You and three friends walk down the street in Tourist-town Europe…you see a 65 yr. old with a bulging pocket…Oh look! He’s going to wait at the tram stop, he must want to get on the tram…let’s go wait next to him…(tram comes)…as the guy cranes his neck to make absolutely sure he is getting on the correct tram and politely letting the young miss go in front of him, your friends crowd into him on the way on…you crowd on too, right up next to him and close…all the stumbling, pushing, etc. overloads this guy’s senses…you calmly pull out his wallet. He doesn’t even feel it.

Try this: take your right hand and start hitting your right thigh continuously, then hit your left thigh with your left hand quickly…I bet you felt it, but not a lot. Your brain can only handle so many input stimuli before it gets confused and stops accepting new inputs.

I witness pickpockets regularly here in Prague. They go from one tram to the next to the next to the next to the next to the next to the metro to the next metro to the next metro, etc…I’ve stopped quite a few pickpockets, and they weren’t even fazed…just walked away from me and got onto another tram and tried again. They don’t need to mug, they get plenty of wallets and cameras just by doing the easy thing.

And don’t get so misty eyed about the non-violence of Europeans…These are thieves folks! They don’t give a flying f**k about leadin a moral non-violent life. If mugging people would earn them more money, they would be mugging all the time. ?Every year there is a constant supply of drunk or elderly tourists flowing through here that are completely clueless and leave their cameras hanging out of their jacket pockets.

-Tcat

And I was going to blame video games. :stuck_out_tongue:

Tomcat
Actually, pickpocketing isn’t all that hard.

So I’ve read. Dashiell Hammett, in his 1923 From the Memoirs of a Private Detective, wrote from his experience with the Pinkerton agency: “Pocket-picking is the easiest to master of all the criminal trades. Anyone who is not crippled can become an adept in a day”.
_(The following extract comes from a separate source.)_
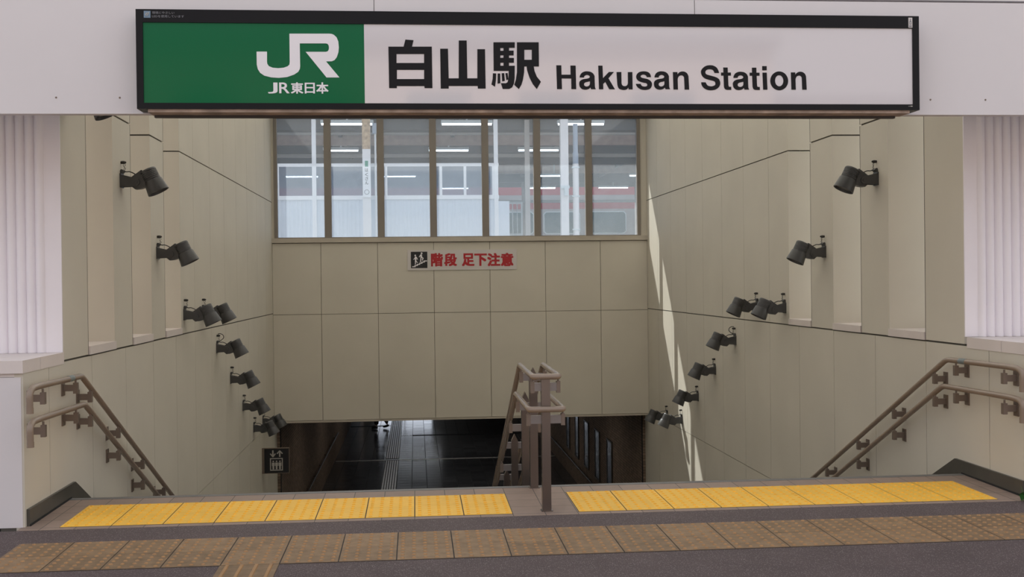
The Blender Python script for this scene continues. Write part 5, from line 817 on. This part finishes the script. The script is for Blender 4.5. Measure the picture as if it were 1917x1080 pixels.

Very true. The adjusted numbers are something like

(murders per million)

Germany - 4.6
France - 4.4
Canada - 5.2
UK - 1.1
Australia - 3.3
Japan - 0.3
USA - 39.6

We should all find out what on earth it is that Japan’s doing…

But we probably won’t be able to replicate it. Japan is: a relatively small island nation, has a historical fear of invasion, is natural resource poor, and has a homogeneous population-- rather the anti-US. All of these factors favor a sense of collectivism, a supression of individual needs over the greater good of the group and an us vs. them mentality, all of which may lead to a reduced murder rate.

That really doesn’t sound right. Baltimore usually has over 300 murders per year. It wouldn’t make sense for them to account for almost 1/4 of the murders in the entire country.

Super Gnat
Methinks your math is a bit off.

blush

I’ll just go over there now.

I’m sorry, I didn’t claify on my previous postings. Those murder statistics were for gun oriented murders.

Somebody asked what Japan was doing about crime in general. Japanese incarceration is not like American incarceration. Criminals convicted and imprisoned in Japanese prisons are forced to kneel in their cell all day, and do nothing else. American convicts are lauded with cable tv, training programs, and other amenities(sp) that the japs just will not consider for their criminals.